専門紙「月刊宗教工芸新聞」が提供する
仏壇と仏壇店情報
第5回わが家のお仏壇物語
飛騨の小さな山村に、私の生まれ育った実家がある。毎日、御嶽山・乗鞍岳を拝める、自慢の故郷である。
昭和三十九年、実家に花嫁が来た。近くの村同士の婚姻が多い村で、兄嫁は岐阜の町娘だった。その白い手足と華奢な体付きを見て、「あれでは百姓は出来んやろう?」と噂されたという。
ところが、兄嫁は田畑の仕事も村の付き合い方も日を追って身に付け、四人の子どもにも恵まれた。兄嫁と入れ違いに家を出た私は、実家に帰る楽しみが増えた。
兄嫁は私より一歳下で大らかな人だった。親には話せない悩み事も聞いてくれた。「そんな事は大した事ではない。
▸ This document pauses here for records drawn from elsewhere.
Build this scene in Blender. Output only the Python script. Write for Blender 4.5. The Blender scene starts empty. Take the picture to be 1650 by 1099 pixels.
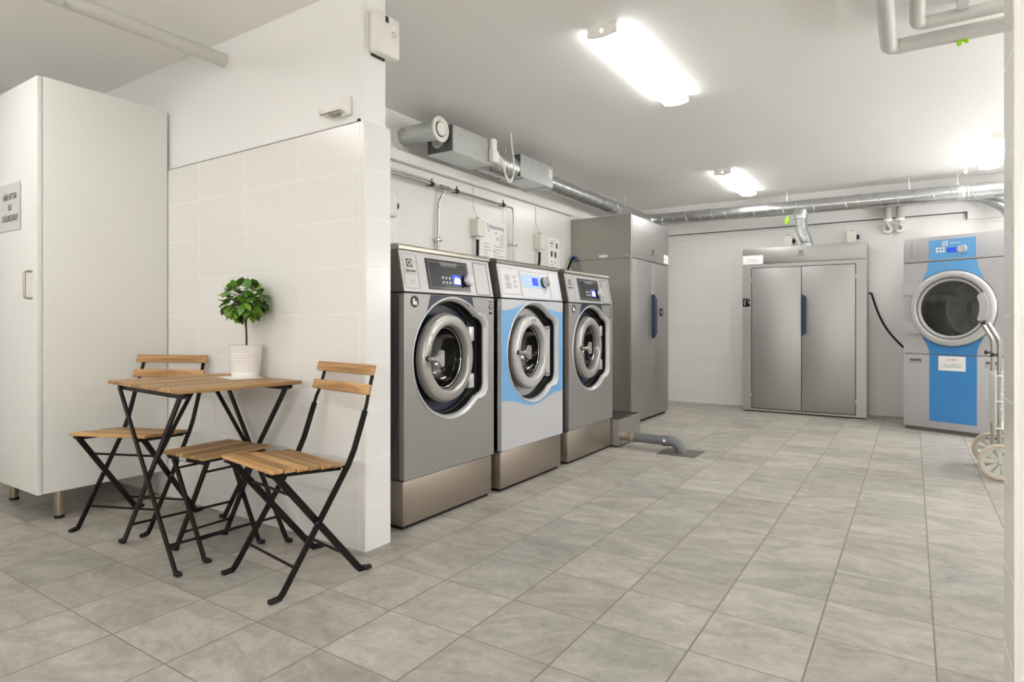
import bpy, bmesh, math, random
from mathutils import Vector, Matrix
from mathutils.geometry import tessellate_polygon
R = math.radians
PI = math.pi
scene = bpy.context.scene
COL = scene.collection
random.seed(7)

# ------------------------------------------------------------------ materials
def lin(c):
    c = c / 255.0
    return c / 12.92 if c <= 0.04045 else ((c + 0.055) / 1.055) ** 2.4

def rgb(r, g, b):
    return (lin(r), lin(g), lin(b), 1.0)

def new_mat(name):
    m = bpy.data.materials.new(name)
    m.use_nodes = True
    nt = m.node_tree
    return m, nt, nt.nodes['Principled BSDF']

def N(nt, typ, **kw):
    n = nt.nodes.new(typ)
    for k, v in kw.items():
        setattr(n, k, v)
    return n

def L(nt, a, b):
    nt.links.new(a, b)

def math_node(nt, op, a, b=None, c=None, clamp=False):
    n = N(nt, 'ShaderNodeMath', operation=op)
    n.use_clamp = clamp
    for i, v in enumerate((a, b, c)):
        if v is None:
            continue
        if isinstance(v, (int, float)):
            n.inputs[i].default_value = v
        else:
            L(nt, v, n.inputs[i])
    return n.outputs[0]

def mix_col(nt, fac, a, b, blend='MIX'):
    n = N(nt, 'ShaderNodeMix', data_type='RGBA', blend_type=blend)
    for sock, v in ((n.inputs[0], fac), (n.inputs[6], a), (n.inputs[7], b)):
        if isinstance(v, (int, float)):
            sock.default_value = v
        elif isinstance(v, tuple):
            sock.default_value = v
        else:
            L(nt, v, sock)
    return n.outputs[2]

def plain(name, col, rough=0.5, metal=0.0, noise=0.04, nscale=6.0, bump=0.0, bscale=60.0, spec=0.5, coat=0.0):
    """solid surface with a faint procedural mottling"""
    m, nt, b = new_mat(name)
    tc = N(nt, 'ShaderNodeTexCoord')
    no = N(nt, 'ShaderNodeTexNoise')
    no.inputs['Scale'].default_value = nscale
    no.inputs['Detail'].default_value = 4
    L(nt, tc.outputs['Object'], no.inputs['Vector'])
    lo = tuple(max(0, c * (1 - noise)) for c in col[:3]) + (1,)
    hi = tuple(min(1, c * (1 + noise)) for c in col[:3]) + (1,)
    L(nt, mix_col(nt, no.outputs[0], lo, hi), b.inputs['Base Color'])
    b.inputs['Roughness'].default_value = rough
    b.inputs['Metallic'].default_value = metal
    b.inputs['Specular IOR Level'].default_value = spec
    b.inputs['Coat Weight'].default_value = coat
    if bump:
        n2 = N(nt, 'ShaderNodeTexNoise')
        n2.inputs['Scale'].default_value = bscale
        n2.inputs['Detail'].default_value = 3
        L(nt, tc.outputs['Object'], n2.inputs['Vector'])
        bp = N(nt, 'ShaderNodeBump')
        bp.inputs['Strength'].default_value = bump
        bp.inputs['Distance'].default_value = 0.01
        L(nt, n2.outputs[0], bp.inputs['Height'])
        L(nt, bp.outputs[0], b.inputs['Normal'])
    return m

def brushed(name, col, rough=0.36, stretch=(60, 60, 1.2), var=0.08, metal=1.0):
    m, nt, b = new_mat(name)
    tc = N(nt, 'ShaderNodeTexCoord')
    mp = N(nt, 'ShaderNodeMapping')
    mp.inputs['Scale'].default_value = stretch
    L(nt, tc.outputs['Object'], mp.inputs['Vector'])
    no = N(nt, 'ShaderNodeTexNoise')
    no.inputs['Scale'].default_value = 4
    no.inputs['Detail'].default_value = 5
    L(nt, mp.outputs[0], no.inputs['Vector'])
    big = N(nt, 'ShaderNodeTexNoise')
    big.inputs['Scale'].default_value = 1.7
    L(nt, tc.outputs['Object'], big.inputs['Vector'])
    f = math_node(nt, 'MULTIPLY_ADD', big.outputs[0], 0.5, math_node(nt, 'MULTIPLY', no.outputs[0], 0.5))
    lo = tuple(c * (1 - var) for c in col[:3]) + (1,)
    hi = tuple(min(1, c * (1 + var)) for c in col[:3]) + (1,)
    L(nt, mix_col(nt, f, lo, hi), b.inputs['Base Color'])
    L(nt, math_node(nt, 'MULTIPLY_ADD', f, 0.12, rough - 0.06), b.inputs['Roughness'])
    b.inputs['Metallic'].default_value = metal
    return m

def galvanised(name, col, rough=0.33, var=0.14):
    m, nt, b = new_mat(name)
    tc = N(nt, 'ShaderNodeTexCoord')
    vo = N(nt, 'ShaderNodeTexVoronoi')
    vo.inputs['Scale'].default_value = 38
    L(nt, tc.outputs['Object'], vo.inputs['Vector'])
    no = N(nt, 'ShaderNodeTexNoise')
    no.inputs['Scale'].default_value = 7
    no.inputs['Detail'].default_value = 5
    L(nt, tc.outputs['Object'], no.inputs['Vector'])
    sp = N(nt, 'ShaderNodeSeparateColor')
    L(nt, vo.outputs['Color'], sp.inputs[0])
    f = math_node(nt, 'MULTIPLY_ADD', sp.outputs[0], 0.4, math_node(nt, 'MULTIPLY', no.outputs[0], 0.6))
    lo = tuple(c * 0.88 for c in col[:3]) + (1,)
    hi = tuple(min(1, c * 1.1) for c in col[:3]) + (1,)
    L(nt, mix_col(nt, f, lo, hi), b.inputs['Base Color'])
    L(nt, math_node(nt, 'MULTIPLY_ADD', f, var, rough - var / 2), b.inputs['Roughness'])
    b.inputs['Metallic'].default_value = 0.95
    return m

def emit(name, col, strength):
    m, nt, b = new_mat(name)
    b.inputs['Base Color'].default_value = col
    b.inputs['Emission Color'].default_value = col
    b.inputs['Emission Strength'].default_value = strength
    return m

def grid_line(nt, coord, origin, pitch, w):
    t = math_node(nt, 'DIVIDE', math_node(nt, 'SUBTRACT', coord, origin), pitch)
    fr = math_node(nt, 'FRACT', t)
    d = math_node(nt, 'MINIMUM', fr, math_node(nt, 'SUBTRACT', 1.0, fr))
    d = math_node(nt, 'MULTIPLY', d, pitch)
    mr = N(nt, 'ShaderNodeMapRange')
    mr.inputs[1].default_value = w * 0.35
    mr.inputs[2].default_value = w * 0.65
    mr.inputs[3].default_value = 1.0
    mr.inputs[4].default_value = 0.0
    L(nt, d, mr.inputs[0])
    return mr.outputs[0], math_node(nt, 'FLOOR', t)

def wall_tile(name, axis, o, p, zo, zp, tile, grout, w=0.0034):
    m, nt, b = new_mat(name)
    g = N(nt, 'ShaderNodeNewGeometry')
    s = N(nt, 'ShaderNodeSeparateXYZ')
    L(nt, g.outputs['Position'], s.inputs[0])
    mz, idz = grid_line(nt, s.outputs[2], zo, zp, w)
    if axis is None:
        mask = mz
        idv = idz
    else:
        mx, idx = grid_line(nt, s.outputs[axis], o, p, w)
        mask = math_node(nt, 'MAXIMUM', mx, mz)
        idv = math_node(nt, 'MULTIPLY_ADD', idz, 17.3, idx)
    wn = N(nt, 'ShaderNodeTexWhiteNoise', noise_dimensions='1D')
    L(nt, idv, wn.inputs['W'])
    c = mix_col(nt, wn.outputs['Value'], tuple(v * 0.985 for v in tile[:3]) + (1,), tile)
    L(nt, mix_col(nt, mask, c, grout), b.inputs['Base Color'])
    L(nt, math_node(nt, 'MULTIPLY_ADD', mask, 0.45, 0.22), b.inputs['Roughness'])
    bp = N(nt, 'ShaderNodeBump')
    bp.invert = True
    bp.inputs['Strength'].default_value = 0.3
    bp.inputs['Distance'].default_value = 0.002
    L(nt, mask, bp.inputs['Height'])
    L(nt, bp.outputs[0], b.inputs['Normal'])
    return m

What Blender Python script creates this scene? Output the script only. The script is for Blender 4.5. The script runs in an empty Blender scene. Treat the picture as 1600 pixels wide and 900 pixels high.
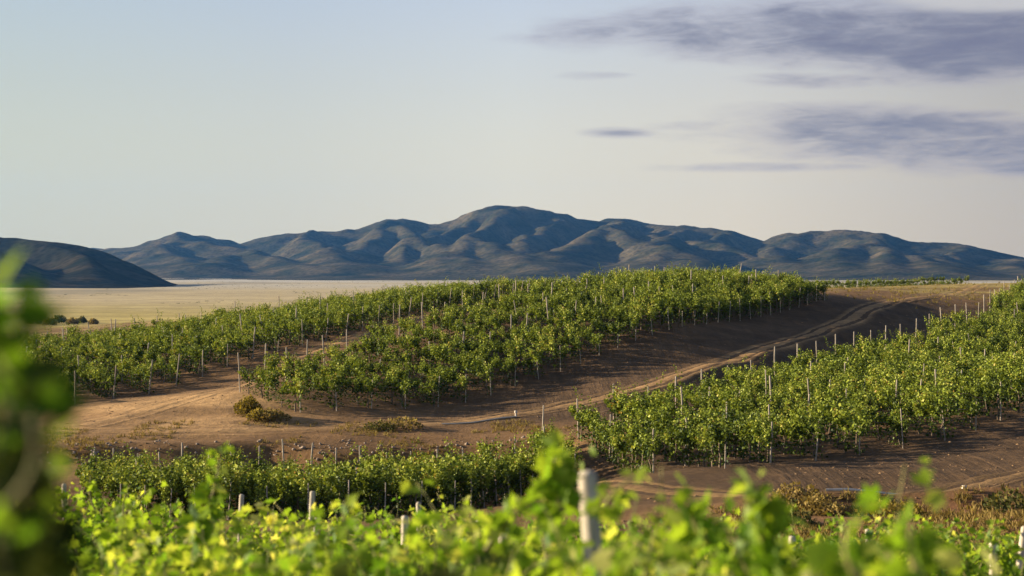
import bpy, math
import numpy as np

# ------------------------------------------------------------------ camera, sky, sun, exposure
F = 2790.0 / 1600.0 * 36.0          # focal length, mm on a 36 mm sensor
HZ = 425.0                          # picture row of eye level
sc = bpy.context.scene
cam_d = bpy.data.cameras.new("camera")
cam = bpy.data.objects.new("camera", cam_d)
sc.collection.objects.link(cam)
cam.location = (0, 0, 0)
cam.rotation_euler = (math.radians(90), 0, 0)
cam_d.lens = F
cam_d.sensor_width = 36
cam_d.shift_y = -(450 - HZ) / 1600.0
cam_d.clip_start = 0.1
cam_d.clip_end = 30000
cam_d.dof.use_dof = True
cam_d.dof.focus_distance = 95
cam_d.dof.aperture_fstop = 2.4
sc.camera = cam

SUN_EL = math.radians(14.0)
SUN_AZ = math.radians(-78.0)        # from +Y (view direction), negative = to the left
sun_dir = np.array([math.sin(SUN_AZ) * math.cos(SUN_EL), math.cos(SUN_AZ) * math.cos(SUN_EL), math.sin(SUN_EL)])

world = bpy.data.worlds.new("World")
sc.world = world
world.use_nodes = True
nt = world.node_tree
nt.nodes.clear()
W = nt.nodes.new
L = nt.links.new
wout = W("ShaderNodeOutputWorld")
bg = W("ShaderNodeBackground")
bg.inputs[1].default_value = 0.062
sky = W("ShaderNodeTexSky")
sky.sky_type = 'NISHITA'
sky.sun_disc = False
sky.sun_elevation = SUN_EL
sky.sun_rotation = SUN_AZ
sky.altitude = 300
sky.air_density = 1.0
sky.dust_density = 1.2
sky.ozone_density = 1.5


def wmath(op, a, b=None, clamp=False):
    n = W("ShaderNodeMath")
    n.operation = op
    n.use_clamp = clamp
    for i, v in enumerate([a, b]):
        if v is None:
            continue
        if isinstance(v, (int, float)):
            n.inputs[i].default_value = v
        else:
            L(v, n.inputs[i])
    return n.outputs[0]


def wramp(v, a, b, inv=False):
    n = W("ShaderNodeMapRange")
    n.interpolation_type = 'SMOOTHSTEP'
    L(v, n.inputs[0])
    n.inputs[1].default_value = a
    n.inputs[2].default_value = b
    n.inputs[3].default_value = 1 if inv else 0
    n.inputs[4].default_value = 0 if inv else 1
    return n.outputs[0]


tc = W("ShaderNodeTexCoord")
sep = W("ShaderNodeSeparateXYZ")
L(tc.outputs['Generated'], sep.inputs[0])
hor = wmath('POWER', wmath('ADD', wmath('POWER', sep.outputs[0], 2.0), wmath('POWER', sep.outputs[1], 2.0)), 0.5)
az = wmath('ARCTAN2', sep.outputs[0], sep.outputs[1])      # azimuth of the sky direction, radians
el = wmath('ARCTAN2', sep.outputs[2], hor)                 # its elevation
# cloud layers: streaky noise on the sky's azimuth / elevation
comb = W("ShaderNodeCombineXYZ")
L(wmath('MULTIPLY', az, 5.0), comb.inputs[0])
L(wmath('MULTIPLY', el, 24.0), comb.inputs[1])
n1 = W("ShaderNodeTexNoise")
n1.inputs['Scale'].default_value = 1.5
n1.inputs['Detail'].default_value = 8
n1.inputs['Roughness'].default_value = 0.58
n1.inputs['Distortion'].default_value = 0.35
L(comb.outputs[0], n1.inputs['Vector'])
noise = n1.outputs[0]


def blob(a0, e0, ra, re, tilt=0.0):
    """soft elliptical patch of sky where a cloud sits: 1 in the middle, 0 at the rim"""
    da = wmath('SUBTRACT', az, a0)
    de = wmath('SUBTRACT', wmath('SUBTRACT', el, e0), wmath('MULTIPLY', da, tilt))
    q = wmath('ADD', wmath('POWER', wmath('DIVIDE', da, ra), 2.0), wmath('POWER', wmath('DIVIDE', de, re), 2.0))
    return wmath('SUBTRACT', 1.0, q)


def P2A(px, py):
    return math.atan2(px - 800, 2790), math.atan2(HZ - py, math.hypot(2790, px - 800))


masks = None
for (px, py, rx, ry, tilt, w) in [(1360, 50, 420, 62, -0.02, 1.35), (1560, 80, 260, 58, 0, 1.5), (1120, 45, 300, 46, 0.0, 1.15),
                                  (1260, 125, 120, 13, -0.02, .8), (1540, 125, 70, 9, 0, .7), (930, 118, 60, 7, 0, .6),
                                  (1400, 212, 360, 46, -0.05, 1.0), (1600, 235, 260, 42, 0, 1.2), (970, 207, 60, 9, 0, .65),
                                  (1120, 197, 120, 12, 0, .7), (1520, 180, 80, 9, 0, .7), (1180, 262, 220, 8, 0, .6),
                                  (-600, 120, 380, 60, 0, .8), (2400, 150, 500, 90, 0, 1.0)]:
    a0, e0 = P2A(px, py)
    b = wmath('MULTIPLY', blob(a0, e0, rx / 2790, ry / 2790, tilt), w)
    masks = b if masks is None else wmath('MAXIMUM', masks, b)
comb2 = W("ShaderNodeCombineXYZ")
L(wmath('MULTIPLY', az, 16.0), comb2.inputs[0])
L(wmath('MULTIPLY', el, 75.0), comb2.inputs[1])
n2 = W("ShaderNodeTexNoise")
n2.inputs['Scale'].default_value = 1.6
n2.inputs['Detail'].default_value = 7
n2.inputs['Roughness'].default_value = 0.62
n2.inputs['Distortion'].default_value = 0.5
L(comb2.outputs[0], n2.inputs['Vector'])
noise = wmath('ADD', wmath('MULTIPLY', noise, 0.95), wmath('MULTIPLY', wmath('SUBTRACT', n2.outputs[0], 0.5), 0.52))
dens = wramp(wmath('ADD', wmath('MULTIPLY', wmath('MAXIMUM', masks, -1.0), 0.34), noise), 0.36, 1.08)
dens = wmath('MULTIPLY', dens, 0.97)

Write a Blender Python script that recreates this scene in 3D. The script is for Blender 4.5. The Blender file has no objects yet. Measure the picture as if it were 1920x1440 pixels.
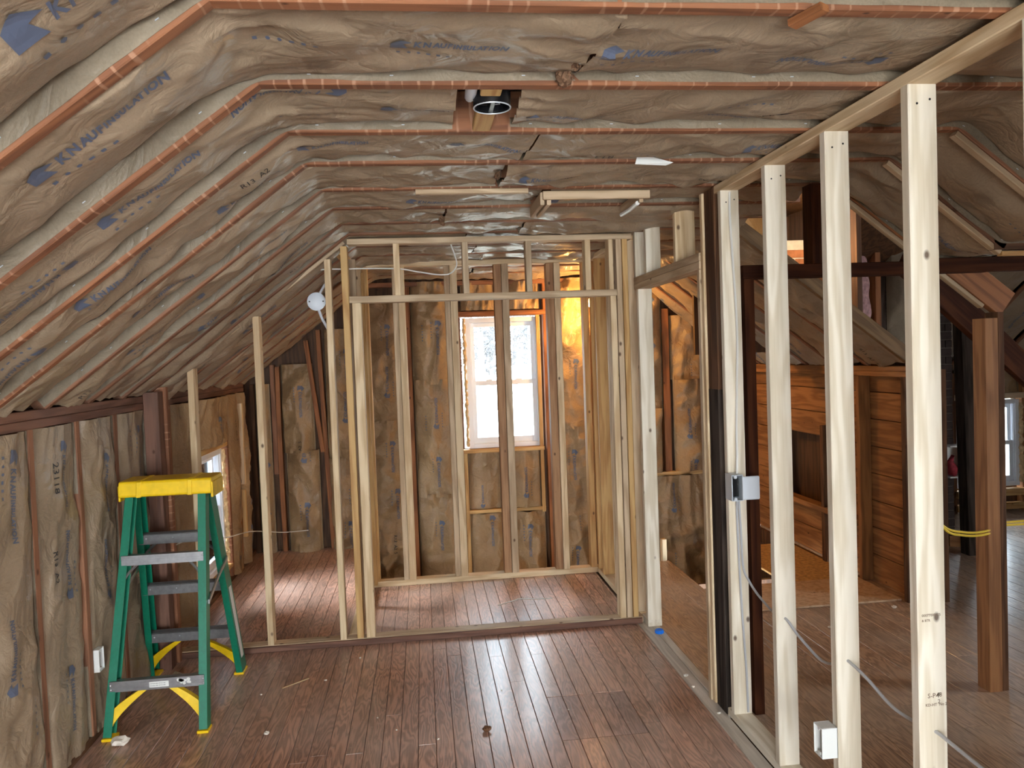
import bpy, bmesh, math, random
import numpy as np
from mathutils import Vector, Matrix

rnd = random.Random(11)
C = bpy.context.scene.collection
S = bpy.context.scene
R = math.radians

# ------------------------------------------------------------------ camera
HC = 1.80
yaw, pit, rol = R(6.528), R(-2.0698), R(-2.138)
fw = Vector((math.sin(yaw) * math.cos(pit), math.cos(yaw) * math.cos(pit), math.sin(pit)))
r0 = Vector((math.cos(yaw), -math.sin(yaw), 0))
u0 = r0.cross(fw)
rt = r0 * math.cos(rol) + u0 * math.sin(rol)
up = -r0 * math.sin(rol) + u0 * math.cos(rol)
cd = bpy.data.cameras.new('camera')
cd.sensor_width = 36
cd.lens = 1450 / 1920 * 36
cd.clip_start = 0.02
cd.clip_end = 400
cam = bpy.data.objects.new('camera', cd)
C.objects.link(cam)
cam.matrix_world = Matrix(((rt.x, up.x, -fw.x, 0), (rt.y, up.y, -fw.y, 0), (rt.z, up.z, -fw.z, HC), (0, 0, 0, 1)))
S.camera = cam

# ------------------------------------------------------------------ world, exposure, daylight
w = bpy.data.worlds.new('world')
S.world = w
w.use_nodes = True
w.node_tree.nodes['Background'].inputs[0].default_value = (0.86, 0.94, 1.0, 1)
w.node_tree.nodes['Background'].inputs[1].default_value = 13.0
S.view_settings.view_transform = 'Standard'
S.view_settings.look = 'None'
S.view_settings.gamma = 1
S.view_settings.exposure = 0.3
S.view_settings.use_curve_mapping = False
S.cycles.use_denoising = True
S.cycles.max_bounces = 8
S.cycles.diffuse_bounces = 7
S.cycles.sample_clamp_indirect = 12


def area(name, loc, to, sx, sy, power, col=(1, 1, 1), portal=False):
    l = bpy.data.lights.new(name, 'AREA')
    l.shape = 'RECTANGLE'
    l.size = sx
    l.size_y = sy
    l.energy = power
    l.color = col
    if portal:
        l.cycles.is_portal = True
    o = bpy.data.objects.new(name, l)
    C.objects.link(o)
    o.location = loc
    o.rotation_euler = (Vector(to) - Vector(loc)).to_track_quat('-Z', 'Y').to_euler()
    return o


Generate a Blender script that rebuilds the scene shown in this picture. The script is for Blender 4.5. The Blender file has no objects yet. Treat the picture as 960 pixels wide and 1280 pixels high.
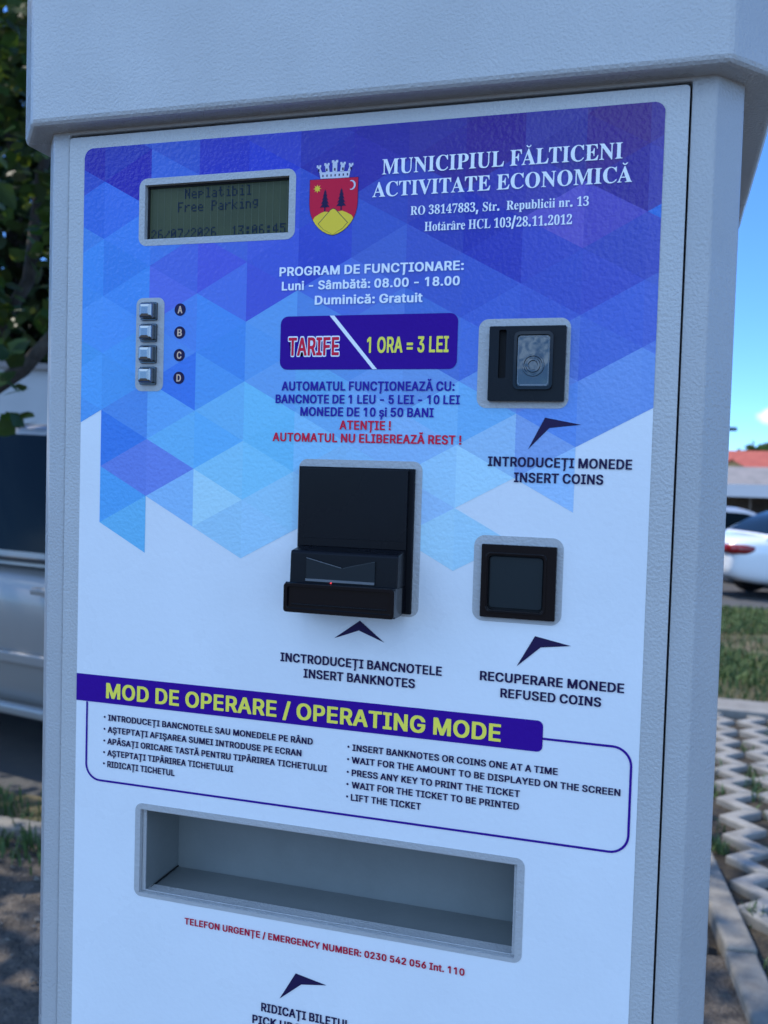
import bpy, bmesh, math, random
import numpy as np
from mathutils import Vector, Matrix
from mathutils.geometry import tessellate_polygon

random.seed(7)
rng = np.random.default_rng(11)
SC = bpy.context.scene
COL = SC.collection
PI = math.pi

# ------------------------------------------------------------------ camera
cam_d = bpy.data.cameras.new('camera')
cam = bpy.data.objects.new('camera', cam_d)
COL.objects.link(cam)
cam_d.sensor_width = 36.0
cam_d.lens = 36.0 * 1165 / 1280
cam_d.clip_start = 0.02
cam_d.clip_end = 3000
cam_d.dof.use_dof = True
cam_d.dof.focus_distance = 0.79
cam_d.dof.aperture_fstop = 9.0
R3 = Matrix(((0.957289, -0.039663, 0.2864), (0.287676, 0.031337, -0.957215), (0.028991, 0.998722, 0.041408)))
cam.matrix_world = Matrix.Translation((0.25424, -0.71945, 1.55)) @ R3.to_4x4()
SC.camera = cam

# ------------------------------------------------------------------ light
SUN_EL, SUN_AZ = 56.0, -78.0         # the sun stands high to the left, just behind the plane of the machine's front
sun_d = bpy.data.lights.new('sun', 'SUN')
sun_d.energy = 2.4
sun_d.angle = math.radians(0.5)
sun_d.color = (1.0, 0.94, 0.84)
sun = bpy.data.objects.new('sun', sun_d)
COL.objects.link(sun)
e, a = math.radians(SUN_EL), math.radians(SUN_AZ)
sdir = Vector((math.sin(a) * math.cos(e), math.cos(a) * math.cos(e), math.sin(e)))
sun.rotation_euler = sdir.to_track_quat('Z', 'Y').to_euler()
sun.location = sdir * 30

world = bpy.data.worlds.new('World')
SC.world = world
world.use_nodes = True
wn = world.node_tree
wn.nodes.clear()
def wnode(t, **k):
    n = wn.nodes.new(t)
    for kk, v in k.items(): setattr(n, kk, v)
    return n
sky = wnode('ShaderNodeTexSky', sky_type='NISHITA')
sky.sun_disc = False
sky.sun_elevation = e
sky.sun_rotation = a
sky.air_density = 0.7
sky.dust_density = 0.0
sky.ozone_density = 8.0
bg = wnode('ShaderNodeBackground')
bg.inputs['Strength'].default_value = 0.15
wout = wnode('ShaderNodeOutputWorld')
# clouds: soft puffs at two directions low over the roofs, others out of view, two set to reflect in the machine
tc = wnode('ShaderNodeTexCoord')
noi = wnode('ShaderNodeTexNoise')
noi.inputs['Scale'].default_value = 34.0
noi.inputs['Detail'].default_value = 5.0
wn.links.new(tc.outputs['Generated'], noi.inputs['Vector'])
def wmath(op, x, y=None, clamp=False):
    n = wnode('ShaderNodeMath', operation=op)
    n.use_clamp = clamp
    for i, v in enumerate((x, y)):
        if v is None: continue
        if isinstance(v, (int, float)): n.inputs[i].default_value = v
        else: wn.links.new(v, n.inputs[i])
    return n.outputs[0]
nf = wmath('SUBTRACT', noi.outputs['Fac'], 0.5)
mask = None
for d, r in (((0.043, 0.996, 0.077), 0.0125), ((0.098, 0.993, 0.067), 0.0135), ((0.42, 0.90, 0.12), 0.07), ((-0.135, -0.98, 0.158), 0.040), ((-0.03, -0.94, 0.34), 0.13)):
    vd = wnode('ShaderNodeVectorMath', operation='DISTANCE')
    wn.links.new(tc.outputs['Generated'], vd.inputs[0])
    dn = Vector(d).normalized()
    vd.inputs[1].default_value = dn
    m = wmath('DIVIDE', vd.outputs['Value'], r)
    m = wmath('SUBTRACT', 1.05, m)
    m = wmath('ADD', m, wmath('MULTIPLY', nf, 2.0))
    m = wmath('MULTIPLY', m, 1.7, clamp=True)
    mask = m if mask is None else wmath('MAXIMUM', mask, m)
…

大丈夫」すっかり太めになった兄嫁にそう言われるとどんなに心強かったことか。
ナスやかぼちゃ、インゲンなど幼い頃から食べなれた野菜の煮物がとても上手だった。
「女小姑鬼千匹」の諺に反して、姉妹のようになれた兄嫁は、ずっと実家を守って居てくれると信じていた。
平成十九年の秋、兄嫁に末期ガンが見つかり、翌年の初夏に逝った。六十四歳だった。「嫁が命」と言われていた兄は、しょげ返り仕事もせず泣いていると姉から聞いた。遠くに嫁いだ私は、ただおろおろと案じていた。
数ヵ月後、兄から電話が入った。
「あれはなあ、仏壇を買い換えたいって箪笥貯金をしていたんや。沢山貯めとったぞ」
兄の声が弾んでいた。
兄嫁の一周忌には、古い家がびびる程の立派な仏壇が入っていた。
「兄ちゃん、もう泣かんでいいのか?」
つい、兄をからかってしまった。
「なあに、あれはこの仏壇になって、いっつも俺を見ておる。もう、寂しゅうないぞ」
兄の顔に笑いが戻っていた。兄嫁を慕う人からの供物が絶えないと見せてくれた。